Différents mandats ont été attribués lors de la conférence de San Remo (printemps 1920). La Palestine et la Mésopotamie (actuel Irak) sont placées sous un mandat britannique. Quant à la Syrie et au Liban, ils sont placés sous un mandat français. A noter que ces mandats ont commencé à être appliqués lors du traité de Sèvres, le 10 août 1920. Ce traité prévoit que la Syrie et la Mésopotamie soient reconnues comme "Etats indépendants". Une condition : ces deux territoires doivent accepter les conseils et l’aide d’un mandataire pour "guider leur administration, jusqu’au moment où ils seront capables de se conduire seuls".

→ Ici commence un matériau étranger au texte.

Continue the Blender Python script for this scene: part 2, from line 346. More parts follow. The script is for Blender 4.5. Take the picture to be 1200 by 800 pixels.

C’est le traité de Sèvres en 1920 qui oblige l’Empire ottoman à renoncer aux provinces arabes et africaines. Ce traité est signé alors que se déroule la partition de l’Empire ottoman, de 1918 à 1922. Dans un même temps, la Thrace orientale a été cédée à la Grèce (excepté Constantinople) et l’indépendance d’une grande Arménie a été reconnue. Enfin, une province kurde a été créée. Malgré le fait que le parlement turc ne ratifie pas ce traité, l’article 97 prévoit un "principe d’application immédiate des dispositions". La guerre d'indépendance turque mènera à la création de la Turquie en 1923, la République est proclamée le 29 octobre.

Carte Moyen-Orient
Carte du Moyen-Orient aujourd'hui © gt29 - 123RF

Les dates clés des accords Sykes-Picot

16 mai 1916 — Accords Sykes-Picot
Mark Sykes et François Georges-Picot rédigent des accords secrets qui visent à préparer le découpage du Proche-Orient au sortir de la Première Guerre mondiale. La France devait récupérer l’actuel Liban et le Royaume-Uni devait contrôler le Koweït et la Mésopotamie.
6 juillet 1917 — Victoire des Arabes à Aqaba
Lawrence d’Arabie organise la révolte arabe contre l’Empire ottoman. La bataille d’Aqaba, le 6 juillet 1917, signe la victoire des Arabes qui prendront également la ville de Damas, en octobre 1918.
10 août 1920 — Fin de l’Empire ottoman
Le territoire ottoman est réduit à l’Anatolie. La Grèce obtient la côte égéenne, l’Arménie et le Kurdistan obtiennent le droit à l’indépendance et les provinces arabes sont placées sous mandats français et britanniques.
24 juillet 1922 — L’Acte de Londres confirme la tutelle française sur le Liban
Les Libanais et les maronites militent pour une indépendance qu’ils n’obtiendront qu’en 1946. Mis sous tutelle française en 1922, le Liban est doté d’un conseil représentatif puis d’une constitution en 1926.
24 juillet 1923 — Signature du traité de Lausanne
Le traité de Lausanne est ratifié par la Turquie et les puissances alliées qui ont remporté la Première Guerre mondiale. Cet accord se substitue au traité de Sèvres.